Não passa despercebido, tampouco, o tratamento dado por Lula às mulheres. Das onze que assumiram ministérios no início (veja o quadro), quatro já foram demitidas, sendo duas delas para acomodar homens indicados pelo Centrão (Ana Moser e Daniela Carneiro) e uma por fogo cerrado desse mesmo bloco político (Nísia Trindade). O presidente também não pensou duas vezes ao demitir a presidente da Caixa Rita Serrano, servidora de carreira, para dar o cargo dela a um aliado do então presidente da Câmara, Arthur Lira. Outro movimento criticado foi a indicação de Flávio Dino para suceder Rosa Weber no Supremo, deixando a mais alta Corte do país com apenas uma mulher, Cármen Lúcia, entre as onze cadeiras. “Na política, o que vemos são mulheres forçadas a defender seus mandatos em espaços de onde são, sistematicamente, expulsas por não se conformar a um ideal masculino para o cargo”, diz Maíra Liguori, diretora da ONG Think Olga.

Pesquisas recentes têm mostrado que a ineficácia nessas áreas em que Lula pretendia brilhar já impacta a avaliação de seu governo. Pesquisa Datafolha mostra que o apoio ao petista entre os pretos caiu de 43%, em março de 2023, para 29%, em fevereiro deste ano. Já levantamento da Quaest de março aponta que a reprovação no eleitorado feminino chegou a 53%, superando a aprovação, de 43%. O movimento é relevante porque as mulheres ajudaram muito o petista a derrotar Bolsonaro. Na véspera do segundo turno, o Datafolha indicava que ele teria o apoio de 52% delas contra 41% do rival — o que foi decisivo numa eleição em que a diferença entre ambos foi de apenas 1,8 ponto percentual. Na campanha eleitoral, não faltaram declarações sobre a urgência de medidas para combater a violência de gênero. “Depois de quatro anos de uma Presidência marcada por retrocessos, as mulheres esperavam mais avanços concretos e menos luta para preservar os direitos que já conquistaram”, avalia Bárbara Libório, codiretora do Instituto AzMina.

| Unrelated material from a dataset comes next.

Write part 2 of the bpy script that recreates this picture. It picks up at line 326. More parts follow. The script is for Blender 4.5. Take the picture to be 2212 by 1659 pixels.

O fato é que a nova ministra das Mulheres assume o cargo com os mesmos problemas deixados pela antecessora e menos tempo para solucioná-los. O desafio imediato é ajudar a melhorar a imagem do governo, arranhada pela ineficiência e por escândalos variados. Será um desafio e tanto, posto que movimentos do Palácio do Planalto andaram na direção contrária das promessas embutidas na famosa foto na subida da rampa do dia da posse de Lula.